The Observer view on Donald Trump’s Middle East visit | Observer editorial

Donald Trump, in Israel with prime minister, Benjamin Netanyahu, where he criticised Iran.
Donald Trump, in Israel with prime minister, Benjamin Netanyahu, where he criticised Iran. Photograph: Menahem Kahana/AP

One of the key questions posed by Donald Trump’s presidency is whether you can believe what he says and even whether he believes it himself. This dilemma was evident last week during his visits to the Middle East and Europe. In a speech in Saudi Arabia, Trump dropped the anti-Islam rhetoric that so disfigured his 2016 election campaign. There was no mention of his travel ban on Muslims, a headline policy that remains blocked in the US courts. His trademark phrase – “radical Islamic terrorism” – that gratuitously smears an entire religion with the misdeeds of a violent fringe, was absent. Instead, Trump made nice. Islam was “one of the world’s great faiths”, he said. He wanted a partnership between the US and the Muslim world built on “tolerance and respect for each other”.

Why this sudden change of tune? To say anything else at a heads of state summit on Arab soil would indeed have been crass, even by Trump’s lax standards. It would also have required a degree of personal courage of which he has never been suspected. The most convincing explanation is also the most disturbing: that Trump is more thoroughly at ease among monarchs, dictators and unelected autocrats who share his contempt for human rights, free expression and a free press. The democratically chosen leaders of the EU and Nato, whom he met later in the week, are for him less congenial companions. They have a legitimacy he finds threatening. Trump’s rude, ignorant public berating of the leaders of France and Germany over Nato budget shortfalls jarred badly after his fawning and toadying in the Gulf.

Trump’s Saudi sojourn, which preceded a brief visit to Israel, provided some indications about his approach on international issues, if indeed they can be trusted. It is becoming plain, for example, that we are rapidly returning to the pre-Obama practice of simplistically dividing the world into “good guys” and “bad guys”. George W Bush described the latter as “evil-doers”. Trump calls them “losers”. This playground terminology is applied to countries as well as individuals. Thus North Korea, for example, is once again threatened and reviled as a rogue state. In contrast, the Saudi regime, despite its egregious human rights abuses, institutional oppression of women, tolerance for and funding of anti-western ideologies and rejection of democratic norms, gets Trump’s seal of approval, marked by a multibillion dollar arms deal.
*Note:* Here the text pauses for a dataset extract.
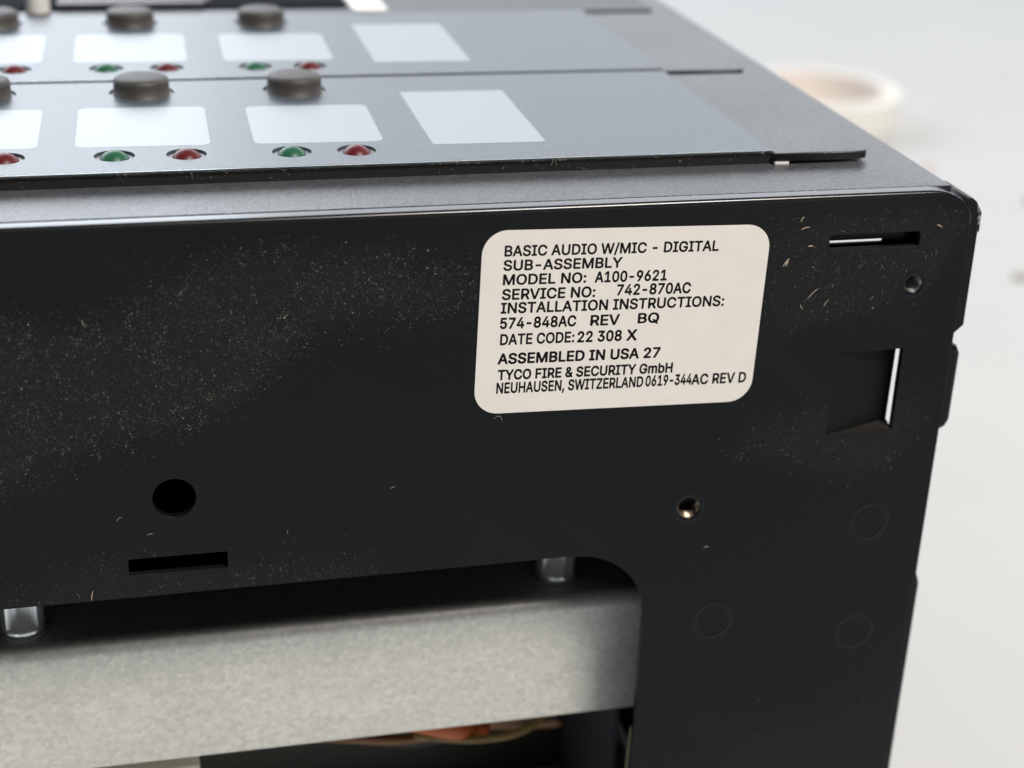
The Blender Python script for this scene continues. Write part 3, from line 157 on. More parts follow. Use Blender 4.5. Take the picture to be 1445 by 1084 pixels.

Trump called in Riyadh for an unrelenting, international campaign against religious extremism, at the same time fatefully placing the US firmly on the Sunni Muslim side of the Middle East’s gaping Sunni-Shia divide.

Ignoring the fact that most of the region’s terror victims, for example in Iraq, are Shias, ignoring the reality that both al-Qaida and Islamic State are hardline Sunni groups and ignoring Saudi complicity in the spread of extremist beliefs, Trump chose instead to direct his fire at Shia Iran. All “nations of conscience”, he said, should band together to isolate Iran and “pray for the day when the Iranian people have the just and righteous government they deserve”.

Does Trump understand what he is saying? Was he aware that days before he spoke, Iran held nationwide, democratic polls and re-elected a reformist president? Does he really believe that Iran, not Isis, is the foremost sponsor of terrorism? Or is he responding blindly to middle America’s perennial need for international bogeymen, to his own irrational hatred of Obama’s landmark nuclear deal and to overstated Saudi and Israeli fears? Benjamin Netanyahu, Israel’s fiercely anti-Iran prime minister, must be in the running for string-puller of the year. Trump is a bit big to be a puppet but he certainly acts like one at times.

Iran is evidently no innocent in the politics of the Middle East. Its support has been crucial in shoring up the criminal Syrian regime. Its ballistic missiles programme, which it says is defensive, is a cause for concern.

But Tehran has largely adhered to the 2015 nuclear agreement. It has a right to expect the west to keep its word on improved relations and trade, rather than increased isolation and tighter US sanctions, as plotted by Trump and the Republicans in Congress. There is no good reason to escalate confrontation with Iran and plenty of reasons to fear the possible results. The probable, worrying truth is that Trump, uncertain what he believes, invincibly ignorant and woefully lacking in judgment and humility, simply does not know what he is doing.